Raw data
------------------------------------

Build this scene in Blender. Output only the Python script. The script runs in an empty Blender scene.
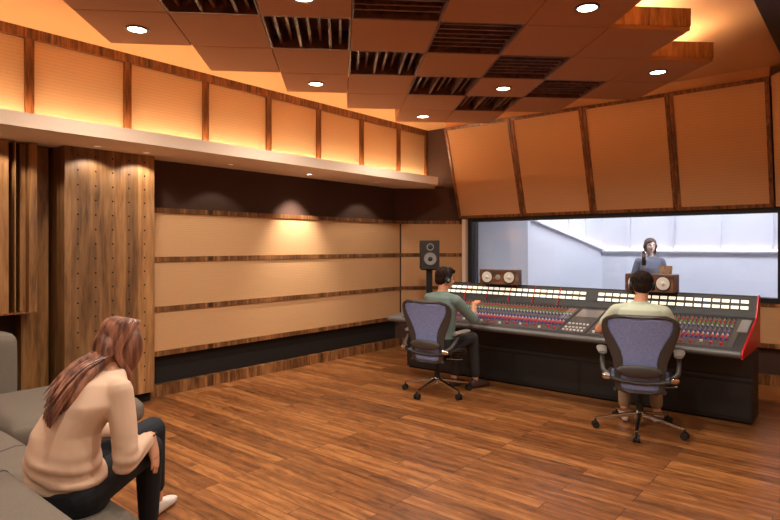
import bpy, bmesh, math, random
from mathutils import Vector, Matrix, Quaternion
random.seed(7)
V = Vector
col = bpy.context.scene.collection
PI = math.pi

# ------------------------------------------------------------------ materials
def lin(c):
    return tuple((x/255/12.92 if x/255 <= .04045 else ((x/255+.055)/1.055)**2.4) for x in c) + (1,)

def newmat(name):
    m = bpy.data.materials.new(name); m.use_nodes = True
    nt = m.node_tree; b = nt.nodes['Principled BSDF']
    return m, nt, b

def plain(name, rgb, rough=.6, metal=0, spec=.5, bump=0, bscale=200, var=0, vscale=3):
    m, nt, b = newmat(name)
    b.inputs['Base Color'].default_value = lin(rgb)
    b.inputs['Roughness'].default_value = rough
    b.inputs['Metallic'].default_value = metal
    b.inputs['Specular IOR Level'].default_value = spec
    tc = nt.nodes.new('ShaderNodeTexCoord')
    if bump:
        n = nt.nodes.new('ShaderNodeTexNoise'); n.inputs['Scale'].default_value = bscale
        n.inputs['Detail'].default_value = 3
        nt.links.new(tc.outputs['Object'], n.inputs['Vector'])
        bp = nt.nodes.new('ShaderNodeBump'); bp.inputs['Strength'].default_value = bump
        bp.inputs['Distance'].default_value = .004
        nt.links.new(n.outputs['Fac'], bp.inputs['Height'])
        nt.links.new(bp.outputs['Normal'], b.inputs['Normal'])
    if var:
        n = nt.nodes.new('ShaderNodeTexNoise'); n.inputs['Scale'].default_value = vscale
        n.inputs['Detail'].default_value = 6
        nt.links.new(tc.outputs['Object'], n.inputs['Vector'])
        r = nt.nodes.new('ShaderNodeMapRange')
        r.inputs[1].default_value = .3; r.inputs[2].default_value = .7
        r.inputs[3].default_value = 1-var; r.inputs[4].default_value = 1+var*.6
        nt.links.new(n.outputs['Fac'], r.inputs[0])
        mx = nt.nodes.new('ShaderNodeMix'); mx.data_type = 'RGBA'; mx.blend_type = 'MULTIPLY'
        mx.inputs[0].default_value = 1
        mx.inputs[6].default_value = lin(rgb)
        nt.links.new(r.outputs[0], mx.inputs[7])
        nt.links.new(mx.outputs[2], b.inputs['Base Color'])
    return m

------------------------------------

Aim
Return exactly what appears from the opening line of the material through the line with "return m, nt, b", apart from the pictures.

Expected answer
Build this scene in Blender. Output only the Python script. The script runs in an empty Blender scene.
import bpy, bmesh, math, random
from mathutils import Vector, Matrix, Quaternion
random.seed(7)
V = Vector
col = bpy.context.scene.collection
PI = math.pi

# ------------------------------------------------------------------ materials
def lin(c):
    return tuple((x/255/12.92 if x/255 <= .04045 else ((x/255+.055)/1.055)**2.4) for x in c) + (1,)

def newmat(name):
    m = bpy.data.materials.new(name); m.use_nodes = True
    nt = m.node_tree; b = nt.nodes['Principled BSDF']
    return m, nt, b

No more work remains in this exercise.